There were sanctions on the Iraq regime. It doesn’t mean that I’m against sanctions, I’m just trying to explain this scenario. On Iraq, there were sanctions and on Saddam Hussein for a very long time, and Saddam was trying to show all the miseries of Iraq and blaming the sanctions. But anyways, people could not really get rid of Saddam Hussein, despite the fact that even in Iran, they are talking about the army of the hungry, which has, as Dr. Andrew talked about, the situation, how these people are coming out, they are angry. They are the dispossessed, but there is still not a possibility that they might be able to get rid of the regime.

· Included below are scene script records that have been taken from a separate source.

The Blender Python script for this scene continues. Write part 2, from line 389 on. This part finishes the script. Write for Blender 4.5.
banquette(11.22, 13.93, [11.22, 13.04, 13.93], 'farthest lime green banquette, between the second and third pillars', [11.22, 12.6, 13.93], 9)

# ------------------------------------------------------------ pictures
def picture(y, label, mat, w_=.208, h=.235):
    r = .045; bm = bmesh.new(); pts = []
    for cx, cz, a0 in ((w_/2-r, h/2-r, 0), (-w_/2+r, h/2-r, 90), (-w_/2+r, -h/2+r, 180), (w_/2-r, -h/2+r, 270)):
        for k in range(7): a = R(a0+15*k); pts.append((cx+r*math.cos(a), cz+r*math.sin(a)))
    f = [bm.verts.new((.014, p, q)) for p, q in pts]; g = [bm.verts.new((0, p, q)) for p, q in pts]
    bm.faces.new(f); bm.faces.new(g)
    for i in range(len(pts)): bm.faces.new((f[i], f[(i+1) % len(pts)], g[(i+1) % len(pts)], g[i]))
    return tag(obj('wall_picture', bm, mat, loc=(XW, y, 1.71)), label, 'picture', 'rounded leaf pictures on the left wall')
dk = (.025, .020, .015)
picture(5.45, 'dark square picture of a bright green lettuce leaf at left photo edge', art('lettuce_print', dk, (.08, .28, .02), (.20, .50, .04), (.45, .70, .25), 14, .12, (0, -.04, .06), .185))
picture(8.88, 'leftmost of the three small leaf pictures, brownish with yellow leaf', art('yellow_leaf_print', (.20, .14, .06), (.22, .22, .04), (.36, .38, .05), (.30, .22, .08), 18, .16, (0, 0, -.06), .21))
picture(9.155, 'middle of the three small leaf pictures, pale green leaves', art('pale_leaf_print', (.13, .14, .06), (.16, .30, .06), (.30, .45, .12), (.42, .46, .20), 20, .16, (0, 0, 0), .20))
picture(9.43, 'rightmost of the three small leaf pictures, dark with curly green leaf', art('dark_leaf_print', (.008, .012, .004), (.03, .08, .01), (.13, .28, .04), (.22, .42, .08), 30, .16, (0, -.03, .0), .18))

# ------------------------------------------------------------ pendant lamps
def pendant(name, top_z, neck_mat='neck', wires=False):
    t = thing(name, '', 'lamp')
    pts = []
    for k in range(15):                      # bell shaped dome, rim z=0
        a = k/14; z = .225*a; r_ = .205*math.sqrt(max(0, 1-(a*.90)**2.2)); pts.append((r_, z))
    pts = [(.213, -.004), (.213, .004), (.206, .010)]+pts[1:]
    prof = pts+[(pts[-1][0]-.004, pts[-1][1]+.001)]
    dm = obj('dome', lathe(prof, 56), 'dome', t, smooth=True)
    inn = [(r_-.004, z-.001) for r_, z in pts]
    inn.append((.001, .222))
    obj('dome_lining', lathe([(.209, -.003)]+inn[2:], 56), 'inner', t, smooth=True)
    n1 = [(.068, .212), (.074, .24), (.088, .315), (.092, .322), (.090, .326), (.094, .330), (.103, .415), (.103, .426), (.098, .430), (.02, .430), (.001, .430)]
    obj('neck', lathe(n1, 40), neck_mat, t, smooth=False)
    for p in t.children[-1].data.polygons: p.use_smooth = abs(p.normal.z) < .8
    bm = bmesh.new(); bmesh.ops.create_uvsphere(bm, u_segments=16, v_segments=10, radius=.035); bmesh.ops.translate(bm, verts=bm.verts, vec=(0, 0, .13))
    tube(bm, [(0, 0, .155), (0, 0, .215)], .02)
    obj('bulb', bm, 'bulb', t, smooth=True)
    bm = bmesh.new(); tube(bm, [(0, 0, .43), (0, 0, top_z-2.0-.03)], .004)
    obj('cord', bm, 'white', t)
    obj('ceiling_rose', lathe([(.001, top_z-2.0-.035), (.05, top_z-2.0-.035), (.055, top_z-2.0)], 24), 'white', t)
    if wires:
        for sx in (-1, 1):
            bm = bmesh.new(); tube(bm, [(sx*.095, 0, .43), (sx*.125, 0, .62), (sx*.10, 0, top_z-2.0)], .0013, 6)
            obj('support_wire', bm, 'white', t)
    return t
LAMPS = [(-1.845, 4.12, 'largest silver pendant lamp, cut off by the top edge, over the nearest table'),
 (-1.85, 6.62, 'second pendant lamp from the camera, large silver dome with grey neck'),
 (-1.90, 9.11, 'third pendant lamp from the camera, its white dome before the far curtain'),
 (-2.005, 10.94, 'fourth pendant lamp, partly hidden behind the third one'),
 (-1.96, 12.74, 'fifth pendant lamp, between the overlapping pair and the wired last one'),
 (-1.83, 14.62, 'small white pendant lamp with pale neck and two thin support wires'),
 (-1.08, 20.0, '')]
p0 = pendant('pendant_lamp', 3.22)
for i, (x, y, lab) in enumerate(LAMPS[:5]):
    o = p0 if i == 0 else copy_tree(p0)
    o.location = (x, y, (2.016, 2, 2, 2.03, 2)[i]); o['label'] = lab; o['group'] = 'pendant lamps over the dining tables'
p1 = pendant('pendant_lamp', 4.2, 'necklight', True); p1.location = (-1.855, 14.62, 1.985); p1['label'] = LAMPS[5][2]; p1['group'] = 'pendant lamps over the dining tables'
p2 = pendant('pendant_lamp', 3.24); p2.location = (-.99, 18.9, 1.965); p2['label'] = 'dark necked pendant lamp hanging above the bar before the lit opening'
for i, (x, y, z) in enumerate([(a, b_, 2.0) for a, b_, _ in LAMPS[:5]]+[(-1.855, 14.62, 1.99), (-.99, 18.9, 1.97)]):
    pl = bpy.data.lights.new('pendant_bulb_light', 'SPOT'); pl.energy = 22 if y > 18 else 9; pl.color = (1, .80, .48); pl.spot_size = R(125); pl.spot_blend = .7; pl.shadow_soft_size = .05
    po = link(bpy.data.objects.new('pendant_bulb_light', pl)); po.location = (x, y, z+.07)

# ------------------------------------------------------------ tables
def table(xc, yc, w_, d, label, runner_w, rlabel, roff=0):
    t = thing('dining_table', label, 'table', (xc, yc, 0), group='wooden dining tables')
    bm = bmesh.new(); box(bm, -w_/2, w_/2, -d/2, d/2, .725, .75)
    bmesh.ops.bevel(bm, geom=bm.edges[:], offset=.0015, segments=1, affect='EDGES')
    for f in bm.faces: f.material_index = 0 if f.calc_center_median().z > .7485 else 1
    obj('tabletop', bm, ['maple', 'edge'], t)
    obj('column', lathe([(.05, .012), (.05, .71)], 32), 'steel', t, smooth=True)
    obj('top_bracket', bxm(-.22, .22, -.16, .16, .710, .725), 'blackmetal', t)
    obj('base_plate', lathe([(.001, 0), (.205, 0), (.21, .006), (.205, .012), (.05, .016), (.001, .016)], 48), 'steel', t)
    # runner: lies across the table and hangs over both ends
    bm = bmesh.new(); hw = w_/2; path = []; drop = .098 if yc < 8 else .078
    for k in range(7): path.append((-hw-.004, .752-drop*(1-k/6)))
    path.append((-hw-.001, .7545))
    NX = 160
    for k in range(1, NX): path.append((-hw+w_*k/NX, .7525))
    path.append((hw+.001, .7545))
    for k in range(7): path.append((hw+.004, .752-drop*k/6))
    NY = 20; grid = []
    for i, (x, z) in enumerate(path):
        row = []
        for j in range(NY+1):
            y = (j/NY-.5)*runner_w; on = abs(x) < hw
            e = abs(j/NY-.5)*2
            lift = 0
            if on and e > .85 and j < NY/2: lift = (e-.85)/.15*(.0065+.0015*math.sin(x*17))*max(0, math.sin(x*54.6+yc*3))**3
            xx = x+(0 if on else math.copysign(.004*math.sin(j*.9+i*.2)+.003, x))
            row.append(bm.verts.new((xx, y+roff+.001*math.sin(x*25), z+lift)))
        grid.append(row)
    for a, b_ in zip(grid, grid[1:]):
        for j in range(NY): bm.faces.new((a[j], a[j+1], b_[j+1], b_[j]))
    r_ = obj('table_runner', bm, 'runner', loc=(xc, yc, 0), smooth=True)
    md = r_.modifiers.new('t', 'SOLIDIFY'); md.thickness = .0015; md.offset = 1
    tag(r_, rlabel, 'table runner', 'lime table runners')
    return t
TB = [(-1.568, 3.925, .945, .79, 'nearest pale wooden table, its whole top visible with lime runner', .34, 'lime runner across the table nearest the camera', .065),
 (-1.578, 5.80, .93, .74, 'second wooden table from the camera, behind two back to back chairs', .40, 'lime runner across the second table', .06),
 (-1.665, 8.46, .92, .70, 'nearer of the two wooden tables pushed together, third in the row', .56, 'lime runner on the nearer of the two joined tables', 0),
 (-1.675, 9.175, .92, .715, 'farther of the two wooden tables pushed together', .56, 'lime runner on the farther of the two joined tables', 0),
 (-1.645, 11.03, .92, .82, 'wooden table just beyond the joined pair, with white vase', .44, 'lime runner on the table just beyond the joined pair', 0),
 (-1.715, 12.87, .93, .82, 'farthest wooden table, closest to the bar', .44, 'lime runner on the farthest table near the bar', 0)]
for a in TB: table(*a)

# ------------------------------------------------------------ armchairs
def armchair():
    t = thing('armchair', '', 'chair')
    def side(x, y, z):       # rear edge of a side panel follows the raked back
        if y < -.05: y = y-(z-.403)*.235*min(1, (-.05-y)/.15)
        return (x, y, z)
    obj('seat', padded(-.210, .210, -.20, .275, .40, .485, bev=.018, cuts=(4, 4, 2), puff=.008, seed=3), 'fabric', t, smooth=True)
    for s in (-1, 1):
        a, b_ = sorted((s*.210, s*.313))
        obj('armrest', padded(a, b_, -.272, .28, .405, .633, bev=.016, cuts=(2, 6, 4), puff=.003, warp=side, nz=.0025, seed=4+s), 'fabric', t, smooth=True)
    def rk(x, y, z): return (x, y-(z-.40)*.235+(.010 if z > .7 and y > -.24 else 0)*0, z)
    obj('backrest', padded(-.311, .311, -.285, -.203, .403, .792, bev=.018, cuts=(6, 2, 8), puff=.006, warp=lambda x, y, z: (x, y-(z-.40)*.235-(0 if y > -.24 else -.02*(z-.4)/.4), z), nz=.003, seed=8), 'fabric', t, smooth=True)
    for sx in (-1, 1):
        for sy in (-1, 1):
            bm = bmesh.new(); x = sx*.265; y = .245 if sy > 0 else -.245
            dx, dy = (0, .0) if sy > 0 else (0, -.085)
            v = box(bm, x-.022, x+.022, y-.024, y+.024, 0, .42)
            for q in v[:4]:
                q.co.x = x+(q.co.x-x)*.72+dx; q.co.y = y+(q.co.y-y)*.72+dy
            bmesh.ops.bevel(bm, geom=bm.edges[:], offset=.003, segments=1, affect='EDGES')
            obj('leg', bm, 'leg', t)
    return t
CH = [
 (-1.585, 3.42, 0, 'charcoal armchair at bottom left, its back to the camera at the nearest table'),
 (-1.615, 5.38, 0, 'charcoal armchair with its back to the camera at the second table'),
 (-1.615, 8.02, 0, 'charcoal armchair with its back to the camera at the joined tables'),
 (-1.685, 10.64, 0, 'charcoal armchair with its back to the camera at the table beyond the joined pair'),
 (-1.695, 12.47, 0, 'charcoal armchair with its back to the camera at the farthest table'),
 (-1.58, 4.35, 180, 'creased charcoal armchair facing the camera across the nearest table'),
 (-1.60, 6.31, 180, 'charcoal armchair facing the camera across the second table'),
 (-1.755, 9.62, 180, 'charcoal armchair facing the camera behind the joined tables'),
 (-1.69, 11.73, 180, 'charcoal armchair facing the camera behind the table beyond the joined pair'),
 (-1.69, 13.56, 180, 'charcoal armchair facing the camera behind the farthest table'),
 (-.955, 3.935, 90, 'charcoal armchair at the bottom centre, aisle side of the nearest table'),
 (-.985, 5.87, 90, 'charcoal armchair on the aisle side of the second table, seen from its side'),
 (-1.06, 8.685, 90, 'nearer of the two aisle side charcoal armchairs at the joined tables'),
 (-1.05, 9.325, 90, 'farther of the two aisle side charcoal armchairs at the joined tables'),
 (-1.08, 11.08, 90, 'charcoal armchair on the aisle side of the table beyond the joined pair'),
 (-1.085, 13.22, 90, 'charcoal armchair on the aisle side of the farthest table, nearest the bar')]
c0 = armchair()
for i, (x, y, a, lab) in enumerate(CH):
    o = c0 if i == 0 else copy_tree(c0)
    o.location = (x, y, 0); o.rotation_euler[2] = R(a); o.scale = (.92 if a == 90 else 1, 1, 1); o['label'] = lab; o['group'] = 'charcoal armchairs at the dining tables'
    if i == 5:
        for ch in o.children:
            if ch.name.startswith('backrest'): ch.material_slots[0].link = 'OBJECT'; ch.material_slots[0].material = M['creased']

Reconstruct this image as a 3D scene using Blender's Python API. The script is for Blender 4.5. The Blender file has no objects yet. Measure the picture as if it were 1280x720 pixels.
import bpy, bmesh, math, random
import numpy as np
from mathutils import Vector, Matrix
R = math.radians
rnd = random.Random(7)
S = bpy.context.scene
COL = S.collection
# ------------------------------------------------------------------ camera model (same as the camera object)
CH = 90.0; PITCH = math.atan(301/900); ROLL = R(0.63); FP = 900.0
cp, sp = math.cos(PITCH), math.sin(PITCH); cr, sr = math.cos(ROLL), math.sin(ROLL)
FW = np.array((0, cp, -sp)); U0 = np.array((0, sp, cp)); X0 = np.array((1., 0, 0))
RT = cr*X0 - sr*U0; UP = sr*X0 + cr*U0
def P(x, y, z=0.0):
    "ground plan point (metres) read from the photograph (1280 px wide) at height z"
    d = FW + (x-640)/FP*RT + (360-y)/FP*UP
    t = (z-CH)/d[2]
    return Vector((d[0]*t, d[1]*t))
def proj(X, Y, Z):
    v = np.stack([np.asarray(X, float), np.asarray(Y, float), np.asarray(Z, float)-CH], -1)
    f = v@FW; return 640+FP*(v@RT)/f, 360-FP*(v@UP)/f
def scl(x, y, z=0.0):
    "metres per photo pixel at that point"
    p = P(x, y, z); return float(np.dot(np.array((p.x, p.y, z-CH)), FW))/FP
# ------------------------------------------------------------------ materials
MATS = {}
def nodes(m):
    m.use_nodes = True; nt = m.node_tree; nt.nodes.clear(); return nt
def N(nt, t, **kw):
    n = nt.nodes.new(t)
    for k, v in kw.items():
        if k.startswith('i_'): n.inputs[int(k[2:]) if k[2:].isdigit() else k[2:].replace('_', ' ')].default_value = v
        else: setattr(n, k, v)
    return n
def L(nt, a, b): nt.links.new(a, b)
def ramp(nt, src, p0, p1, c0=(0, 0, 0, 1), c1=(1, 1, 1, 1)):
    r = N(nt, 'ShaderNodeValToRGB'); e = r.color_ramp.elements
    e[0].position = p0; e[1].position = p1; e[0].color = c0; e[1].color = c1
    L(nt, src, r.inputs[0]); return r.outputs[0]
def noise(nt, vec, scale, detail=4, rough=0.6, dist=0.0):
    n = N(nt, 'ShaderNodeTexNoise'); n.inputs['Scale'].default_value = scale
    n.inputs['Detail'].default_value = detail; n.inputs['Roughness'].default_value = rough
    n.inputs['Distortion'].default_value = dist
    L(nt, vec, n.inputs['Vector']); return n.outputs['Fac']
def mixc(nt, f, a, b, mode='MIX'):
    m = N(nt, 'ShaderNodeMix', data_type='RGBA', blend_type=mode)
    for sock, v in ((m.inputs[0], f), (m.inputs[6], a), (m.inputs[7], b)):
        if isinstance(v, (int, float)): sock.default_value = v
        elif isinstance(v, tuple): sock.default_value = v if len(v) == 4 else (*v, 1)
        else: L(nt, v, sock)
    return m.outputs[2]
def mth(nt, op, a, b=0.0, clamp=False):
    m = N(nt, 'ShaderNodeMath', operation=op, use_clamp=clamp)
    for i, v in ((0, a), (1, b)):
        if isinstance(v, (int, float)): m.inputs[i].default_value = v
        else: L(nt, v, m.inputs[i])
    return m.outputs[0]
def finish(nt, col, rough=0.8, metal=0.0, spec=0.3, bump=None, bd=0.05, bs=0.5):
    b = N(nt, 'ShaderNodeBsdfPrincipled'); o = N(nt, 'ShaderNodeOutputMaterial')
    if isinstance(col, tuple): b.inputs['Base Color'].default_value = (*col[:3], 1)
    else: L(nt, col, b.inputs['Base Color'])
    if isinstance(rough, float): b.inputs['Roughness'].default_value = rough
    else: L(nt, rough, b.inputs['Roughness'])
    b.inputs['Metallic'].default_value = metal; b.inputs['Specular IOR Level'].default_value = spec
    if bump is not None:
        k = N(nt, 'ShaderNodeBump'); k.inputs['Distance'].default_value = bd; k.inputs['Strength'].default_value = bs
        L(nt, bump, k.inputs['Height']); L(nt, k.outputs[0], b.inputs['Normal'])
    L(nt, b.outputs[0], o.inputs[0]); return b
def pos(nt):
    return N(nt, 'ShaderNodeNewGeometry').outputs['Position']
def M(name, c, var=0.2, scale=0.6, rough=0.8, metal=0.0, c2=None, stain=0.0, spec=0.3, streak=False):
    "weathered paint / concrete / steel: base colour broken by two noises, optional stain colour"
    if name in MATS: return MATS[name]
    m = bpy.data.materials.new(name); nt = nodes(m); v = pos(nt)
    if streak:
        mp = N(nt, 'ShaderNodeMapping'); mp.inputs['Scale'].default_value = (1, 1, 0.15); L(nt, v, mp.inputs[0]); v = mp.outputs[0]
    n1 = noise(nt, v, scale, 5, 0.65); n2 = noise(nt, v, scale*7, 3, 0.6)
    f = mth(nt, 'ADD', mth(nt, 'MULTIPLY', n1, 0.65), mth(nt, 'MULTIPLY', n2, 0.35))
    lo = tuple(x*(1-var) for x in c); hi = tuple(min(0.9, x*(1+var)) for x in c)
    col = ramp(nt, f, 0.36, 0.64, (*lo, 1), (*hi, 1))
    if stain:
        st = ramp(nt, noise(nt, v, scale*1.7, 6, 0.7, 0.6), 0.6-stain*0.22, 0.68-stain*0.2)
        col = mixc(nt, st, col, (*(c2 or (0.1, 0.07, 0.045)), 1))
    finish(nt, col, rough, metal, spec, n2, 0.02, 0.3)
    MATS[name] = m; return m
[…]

And there is one more thing about the IRGC, which is that the main opposition, the Persian opposition, because Iran is a multinational country. We have a variety of nations like, or ethno-nations. Like Kurds, Balochs, Arabs, Turkmen, actually, they have problems with certain parts of the regime. What we have in Iran is an ethno-theocratic regime. Many of the opposition, like the previous former Shah’s son and other groups, are happy with the transformation of the IRGC, and they want it to stay in place. And they want to keep the main skeleton of the regime, just get rid of the Mullah, replace it with a secular regime, but it would be still a Persian nationalist regime that would deny all the other groups, any kind of rights and recognition. So, and actually one of the main reasons that in Iran, the Iranians have not had any form of a unified opposition, has been the fact that they are against any rights and recognitions of the non-Persians. So the main opposition groups are all for the keeping the Iranian regime with the Persian supremacy.